そしてどんど焼きを行う指定の場所までそれを担いでいく。掛け声は「ヤートーサーセー、ヨイトコラサーセー」、さらにときに周囲の家々にぶつかりながら足取りもフラフラと暴れ担ぎをするなど、比々多神社例大祭で見た神輿の担ぎ方そのものである。違いと言えるのは、お囃子が鳴っていないことと暴れる直前に金物を鳴らして神の訪れを表現しないこと。これは時間帯の問題で配慮しているのか、あるいは仮屋が厳密には神輿と違って神様そのものではないということなのか、その辺りも興味深い。
どんど焼きの行われる鈴川の土手には、あらかじめ炎が燃え盛って用意されていた。その中に仮屋を放り込んで、火の勢いが収まってきたらみな近付いて団子を焼く。ちなみに炎の用意されていた場所は鈴川と東名高速高架との交差点である。

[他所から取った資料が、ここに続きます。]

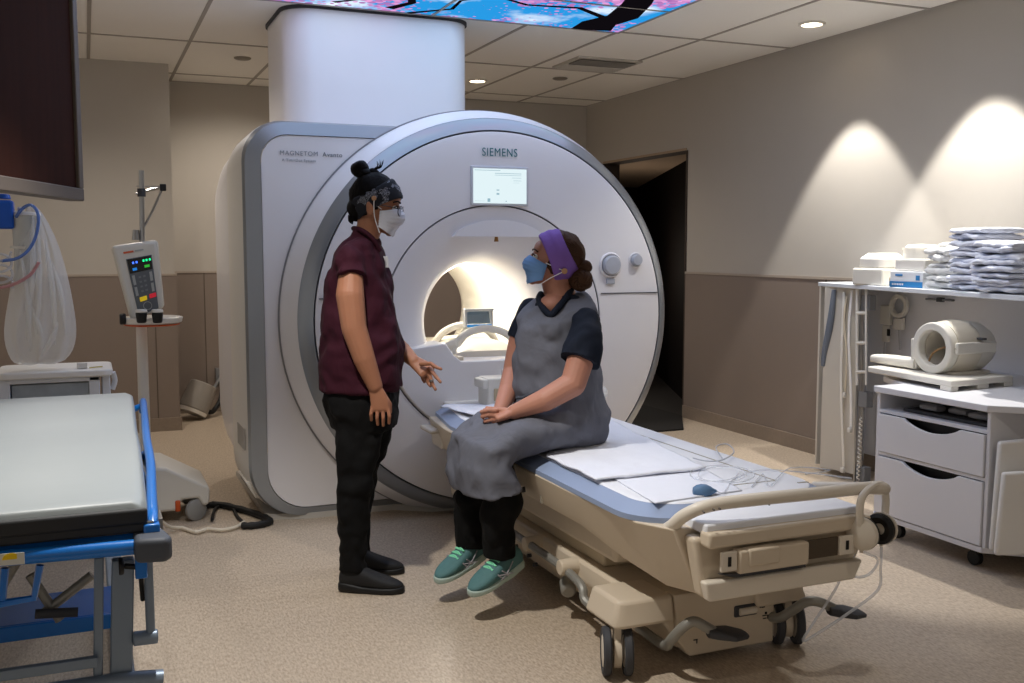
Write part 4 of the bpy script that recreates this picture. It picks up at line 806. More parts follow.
MB().bx(hc0+V((.02, -r-.012, .005)), hc0+V((.27, -r+.01, .009))).build('split_line', mat('joint_grey', '9A9486', .6), hd_)
MB().bx(hc0+V((.16, -r-.03, .045)), hc0+V((.19, -r+.01, .055))).build('clip', DGREY, hd_, bevel=.002)
MB().box(hc0+V((.18, 0, -r-.012)), (.26, .16, .05)).build('cradle_foot', IVORY, hd_, bevel=.01)
MB().tube([hc0+V((.04, .05, -.07)), hc0+V((.03, .02, -.03)), hc0+V((.03, -.03, -.0)), hc0+V((.06, -.06, .01))], .005, 8).build('inner_cable', mat('cable_tan', '8B6B42', .5), hd_)
ax0 = atx(888, 362, 3.80); MB().loft([(V((3.80, y, zz)), V((.05, 0, 0)), V((0, 0, h)), 4) for y, zz, h in ((4.1, .80, .02), (4.0, .80, .025), (3.86, .80, .025), (3.8, .80, .03))], 20).build('front_extension', IVORY, hd_, bevel=.003)
MB().bx((3.76, 3.79, .78), (3.84, 3.83, .90)).build('upright_tab', IVORY, hd_, bevel=.006)
# ---- things on the top shelf
def sb_(name, x0, y0, x1, y1, z0, z1, m, lb, cat, bev=.008, **k): return tag(MB().bx((x0, y0, z0), (x1, y1, z1)).build(name, m, bevel=bev, bseg=3, **k), lb, cat)
wbx = thing('lidded_box', 'white plastic box with a domed lid at the left end of the top shelf', 'box', (4.12, 4.46, ST))
MB().bx((4.02, 4.32, ST), (4.24, 4.56, ST+.095)).build('box_body', IVORY, wbx, bevel=.01, bseg=3)
MB().loft([(V((4.13, 4.44, ST+.098)), V((.1, 0, 0)), V((0, .11, 0))), (V((4.13, 4.44, ST+.15)), V((.098, 0, 0)), V((0, .108, 0))), (V((4.13, 4.44, ST+.18)), V((.06, 0, 0)), V((0, .07, 0)))], 28, 4).build('lid', WARMW, wbx, bevel=.006)
db = thing('dome_container', 'white rounded container standing behind the blue and white carton', 'container', (4.25, 4.28, ST))
MB().lathe([(.0001, 0), (.09, 0), (.10, .02), (.10, .20), (.08, .225), (.0001, .23)], (4.26, 4.28, ST), (0, 0, 1), (1, 0, 0), 36).build('tub', WARMW, db)
MB().cyl((4.26, 4.28, ST+.195), (4.26, 4.28, ST+.21), .104, n=36).build('tub_rim', IVORY, db)
gl = thing('glove_carton', 'white and blue printed carton lying on the top shelf beside the linen stacks', 'carton', (4.02, 4.08, ST))
MB().bx((3.97, 3.98, ST), (4.12, 4.21, ST+.085)).build('carton_body', mat('carton_white', 'E3E6EA', .5), gl, bevel=.003)
BLB = mat('print_blue', '2B7CB8', .5)
MB().bx((3.967, 3.98, ST+.001), (3.971, 4.21, ST+.032)).build('blue_band', BLB, gl); MB().bx((3.967, 4.0, ST+.04), (3.971, 4.025, ST+.065)).bx((3.967, 4.12, ST+.06), (3.971, 4.17, ST+.07)).build('blue_mark', BLB, gl)
m_ = MB()
for k in range(7): m_.bx((3.9655, 4.19-.012*k, ST+.012), (3.967, 4.183-.012*k, ST+.022))
m_.build('white_print', WHITE, gl)
sb_('upper_carton', 3.99, 3.99, 4.14, 4.2, ST+.086, ST+.15, WARMW, 'plain white carton lying on the blue and white carton', 'carton')
sb_('small_carton', 4.0, 4.225, 4.06, 4.25, ST, ST+.05, mat('card_tan', 'C9B998', .6), 'narrow tan box between the lidded box and the blue carton', 'box', .003)
LIN = wrinkle('linen_blue_white', 'DADEEA', .9, 14, .4, .012, 300, (1, 1, 3), .06); LIN2 = wrinkle('linen_white', 'E2E2E0', .9, 18, .5, .012, 300, (1, 1, 3), .04)
def linen(seed, hw, hd, th, layers, m):
    mb = MB(); 
    for l in range(layers):
        rr = []; z0 = th*(l+.5)/layers; hh = th/layers*(.58+.12*sin(seed*3+l))
        for i in range(15):
            t = i/14; y = -hw+2*hw*t; dz = .010*noise.noise(V((seed, t*3, l)))+.006*noise.noise(V((seed*2, t*8, l*3))); dx = .022*noise.noise(V((seed+7, t*3, l*2)))
            rr.append(mb.ring(V((dx, y, z0+dz)), V((hd*(1 if 0 < i < 14 else .97), 0, 0)), V((0, 0, hh*(.55 if i in (0, 14) else 1))), 28, 3.2))
        mb.skin(rr)
    o = mb.build('folded_linen', m, None, sharp=60); o['category'] = 'linen'; return o
ordn = ['bottom', 'second from the bottom', 'third from the bottom', 'fourth from the bottom', 'fifth from the bottom', 'sixth from the bottom', 'seventh from the bottom', 'eighth from the bottom', 'ninth from the bottom']
def stack(x, y, ths, hw, hd, m, where, seed):
    z = ST; first = {}
    for i, th in enumerate(ths):
        o = linen(seed+i*3.1, hw*(1+.06*sin(seed+i*2)), hd, th, 2 if th > .042 else 1, m)
        nm = 'topmost' if i == len(ths)-1 else ordn[i]
        o['label'] = 'folded white linen, %s in the %s' % (nm, where); o['group'] = 'folded linens on the top shelf'
        o.location = V((x+.012*sin(seed*3+i*1.7), y+.012*cos(seed+i*2.3), z+.0006*i)); o.rotation_euler.z = .05*sin(i*2.1+seed); z += th*.95
stack(4.10, 3.86, [.034, .030, .040, .030, .036, .040], .095, .14, LIN2, 'left stack beside the carton', 1.0)
stack(4.03, 3.63, [.044, .036, .050, .036, .044, .040, .048], .105, .15, LIN, 'tallest middle stack', 5.0)
stack(3.93, 3.38, [.046, .050, .048, .042, .050], .115, .15, LIN, 'right stack at the photo edge', 9.0)
stack(4.25, 3.98, [.05, .045, .05, .045, .045], .10, .10, LIN2, 'low stack behind the left stack', 13.0)
# ================================================================ PEOPLE
SKIN1 = mat('skin_tan', '9C6A50', .55, var=.06, vscale=20, bump=.05, bscale=220, sss=.08); SKIN2 = mat('skin_fair', 'AE7A66', .55, var=.07, vscale=18, bump=.05, bscale=220, sss=.08)
EYEW = mat('eye_white', 'E6E2DC', .2); EYED = mat('eye_dark', '20140E', .15)
def hairmat(n, c): return mat(n, c, .6, spec=.12, var=.5, vscale=30, bump=.35, bscale=90, stretch=(1, 1, .25))
HAIR1 = hairmat('hair_black', '0B0807'); HAIR2 = hairmat('hair_brown', '4A3426')
def basis(f, tilt=0):
    f = V(f).normalized(); s = f.cross(UP).normalized(); f = (f*cos(tilt)+UP*sin(tilt)).normalized(); u = s.cross(f); return s, f, u
def head(mb, c, B, k=1.0):
    s, f, u = B; M = Matrix((s, f, u)).transposed()
    P = lambda a, b, h: c+s*a*k+f*b*k+u*h*k
    def el(a, b, h, r): mb.ball(P(a, b, h), [x*k for x in r], M, 24)
    el(0, 0, 0, (.073, .094, .096)); el(0, .036, -.045, (.058, .056, .078)); el(0, .052, -.085, (.045, .042, .045)); el(0, .066, -.118, (.022, .02, .02))
    el(0, .078, .012, (.05, .02, .03))                       # brow
    mb.chain([P(0, .088, -.018), P(0, .106, -.05), P(0, .108, -.058)], [.009*k, .0125*k, .012*k]); el(.011, .098, -.06, (.009, .01, .008)); el(-.011, .098, -.06, (.009, .01, .008))
    el(0, .094, -.088, (.022, .009, .007)); el(0, .092, -.097, (.019, .009, .007))   # lips
    for q in (1, -1): el(q*.04, .062, -.055, (.02, .025, .022)); el(q*.076, -.008, -.035, (.008, .017, .03)); el(q*.08, -.014, -.025, (.007, .012, .018))
    return P
def face_bits(root, c, B, skin, eye_open=1, k=1.0, hair=HAIR1):
    s, f, u = B; M = Matrix((s, f, u)).transposed(); P = lambda a, b, h: c+s*a*k+f*b*k+u*h*k
    for q in (1, -1):
        e = MB().ball(P(q*.031, .078, -.026), .0125*k, M).build('eye', EYEW, root); MB().ball(P(q*.031, .0875, -.026), (.0055*k, .0035*k, .0055*k), M, 12).build('iris', EYED, e)
        MB().tube([P(q*.046, .082, -.022), P(q*.036, .0915, -.0165), P(q*.024, .093, -.018), P(q*.018, .09, -.024)], .0022*k, 6).build('eyelid', hair, root)
        MB().tube([P(q*.056, .077, -.004), P(q*.042, .09, .0015), P(q*.026, .096, .0), P(q*.016, .097, -.004)], lambda t: .0034*k*(1-.4*t), 8).build('eyebrow', hair, root)
def band(root, c, B, R, tilt, l0, l1, name, m, th=.006, off=0):
    s, f, u = B; e1 = f*cos(tilt)+u*sin(tilt); e3 = -f*sin(tilt)+u*cos(tilt)
    def fn(a, b):
        ph = 2*pi*a; w = .5+.5*cos(ph); lo = l0[0]*w+l0[1]*(1-w); hi = l1[0]*w+l1[1]*(1-w); la = radians(lo+(hi-lo)*b)
        d = (e1*cos(ph)+s*sin(ph))*cos(la)+e3*sin(la)
        q = V((d.dot(s)/R[0], d.dot(f)/R[1], d.dot(u)/R[2])); r = 1/q.length
        return c+d*(r+off+.0018*noise.noise(d*9)+.0012*sin(5*pi*b+2*sin(ph)))
    return MB().grid(fn, 64, 10).build(name, m, root, solid=th, sharp=0)
def mask(root, c, B, m, k=1.0, pl=6):
    s, f, u = B
    def fn(a, b):
        x = 2*a-1; F = .104+.018*sin(pi*min(1, b*1.5))-.034*max(0, b-.55)**1.3*2; H = (-.026-.103*b)*(1-x*x)+(-.042-.064*b)*x*x
        ed = .028; F2 = ed+(F-ed)*cos(x*pi/2)**.75 if abs(x) < 1 else ed
        W = .069*sin(x*pi/2*.98); return c+s*W*k+f*(F2+.0007*sin(2*pi*pl*b))*k+u*(H-.010*(1-abs(x))*(b > .9))*k
    o = MB().grid(fn, 32, 36).build('face_mask', m, root, solid=.0025, sharp=0); return o
def finger(mb, pts, r0, r1): n = len(pts); mb.chain(pts, [r0+(r1-r0)*i/(n-1) for i in range(n)], 10)
def shoe(root, heel, toe, up, L, mu, ms, h=1.0, laces=None, mark=None, low=0):
    heel, toe = V(heel), V(toe); d = (toe-heel).normalized(); up = V(up); up = (up-d*up.dot(d)).normalized(); s = d.cross(up)
    sec = [(0, .026, .062), (.05, .032, .085), (.16, .036, .092), (.3, .037, .090), (.42, .039, .078), (.55, .042, .062), (.7, .045, .049), (.82, .041, .039), (.91, .032, .031), (.97, .020, .024), (1.0, .009, .016)]
    mb = MB(); mb.loft([(heel+d*L*t+up*(.016+hh*h/2), s*w*L/.26, up*hh*h/2, 2.6) for t, w, hh in sec], 24)
    o = mb.build('shoe', mu, root, sub=1, sharp=0)
    mb = MB(); mb.loft([(heel+d*L*(t*1.03-.015)+up*(.014+.008*(t < .3)), s*(w+.003)*L/.26, up*(.014+.006*(t < .35)), 4) for t, w, hh in sec], 24); mb.build('sole', ms, o, sub=1, sharp=0)
    if laces:
        mb = MB()
        for i in range(5):
            t = .34+.065*i; hh = .092-.0075*i*1.0; zz = .021+(hh-.002*i)*h
            p = lambda a, b: heel+d*L*(t+a)+s*b+up*(zz+.001-abs(b)*.25)
            mb.tube([p(.02, -.022), p(0, 0), p(.02, .022)], .0032, 6); mb.tube([p(0, -.022), p(.03, .022)], .003, 6, 0)
        mb.tube([heel+d*L*.3+up*.105*h+s*.004, heel+d*L*.22+up*.135*h], .004, 6, 0)
        mb.build('laces', laces, o)
    if mark:
        for sg in (1, -1):
            mb = MB(); w = lambda t, z: heel+d*L*t+up*z+s*sg*(.040+.011*sin(pi*t)-(z-.045)*.22)*L/.26
            for A in ([(.28, .075), (.42, .05), (.58, .035)], [(.33, .035), (.45, .045), (.6, .055)], [(.42, .034), (.48, .055), (.52, .066)], [(.52, .034), (.58, .05), (.6, .06)]): mb.tube([w(*q) for q in A], .0024, 6)
            mb.build('side_stripes', mark, o)
    return o
# ---------------------------------------------------------------- standing woman
w1 = thing('person', 'standing person in burgundy scrub top and black trousers with patterned headband, gesturing', 'person', atz(368, 584, 0))
def A1(px, py, D): return at(px, py, D)
B1 = basis(RT, -radians(6)); hc1 = A1(376, 200, 4.06)
mb = MB(); head(mb, hc1, B1)
nb = A1(363, 243, 4.06)
mb.chain([hc1-B1[1]*.022-UP*.075, hc1-B1[1]*.03-UP*.12, nb], [.052, .050, .058])
def tor(px0, px1, py, D, hw, p=2.3): A, Bp = A1(px0, py, D), A1(px1, py, D); return ((A+Bp)/2, (Bp-A)/2, FW*hw, p)
mb.loft([tor(350, 376, 238, 4.06, .08), tor(342, 380, 252, 4.06, .12), tor(333, 386, 270, 4.06, .14), tor(328, 394, 320, 4.06, .14), tor(328, 396, 360, 4.06, .13), tor(334, 388, 400, 4.06, .11), tor(345, 380, 420, 4.06, .09)], 28)
NA = [A1(351.5, 262, 3.905), A1(350, 295, 3.87), A1(354, 328, 3.86), A1(364, 358, 3.86), A1(375, 386, 3.87)]
mb.chain(NA, [.042, .0545, .049, .043, .030])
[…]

元々古くからこの場所で行われていたのか、それとも東名高速が出来てからこの場所で行うようになったのか。比々多神社の人形山車の移動範囲が東名高速高架の登場により短縮されたという事例もあるので、後者の可能性も充分にあると思われる。
下地区のどんど焼きがテレビで放映されているもの
公民館の左に設置されていた仮屋は、神戸の上地区のものであったらしく、そちらのどんど焼きが終了したのが18:40頃。それからしばらくはまた公民館内部で男衆が待機するかたちになる。大体19:00頃にテレビクルーがやってきて、19:45くらいに右に設置されていた下地区の仮屋を動かす段になった。また出立の前には艶歌が歌われ(ちなみに東京音頭の替え歌だった)、先程と同じように仮屋を引っこ抜く。
国道246号をわたって今度は先程よりも南側の地点でどんど焼きを行うようである。こちらがテレビで放映される若者が飛び込むどんど焼きなので、見学をしたいなら少なくとも19:30頃までに神戸公民館にいるか、あるいはどんど焼きの地点で待ち伏せしているのが良いだろう。
下地区のどんど焼きを行う地点は大体この辺り。
確かにこちらにはそこそこの人出があって、取材陣以外にも地元の方でない見学者もありそうだった。
そして炎の中に半纏を着た若者が投げ込まれる。「イチ、ニー、サン」の掛け声で投げ込まれて、投げ込まれた若者は慌てて炎から戻ってくる。マジックのタネも仕掛けもなく、本当に危険な通過儀礼的な行事だ。
家の新築などの目出たい事があった若者が投げ込まれるので、大磯の一番息子のようなこれから目出たい事があるようにと祈願するものではない。同じどんど焼きの周辺行事であっても違いがあるのであった。そもそも、この神戸のどんど焼きはあまり道祖神の気配のないどんど焼きという特徴があるかも。
そしてこの若者を投げ込むどんど焼きがいつ始まった行事なのかは不明であるが、投げ終わっていまだ燃え盛る炎に最後に全員で一礼を行うのが神事らしくとても印象的に見えるのであった。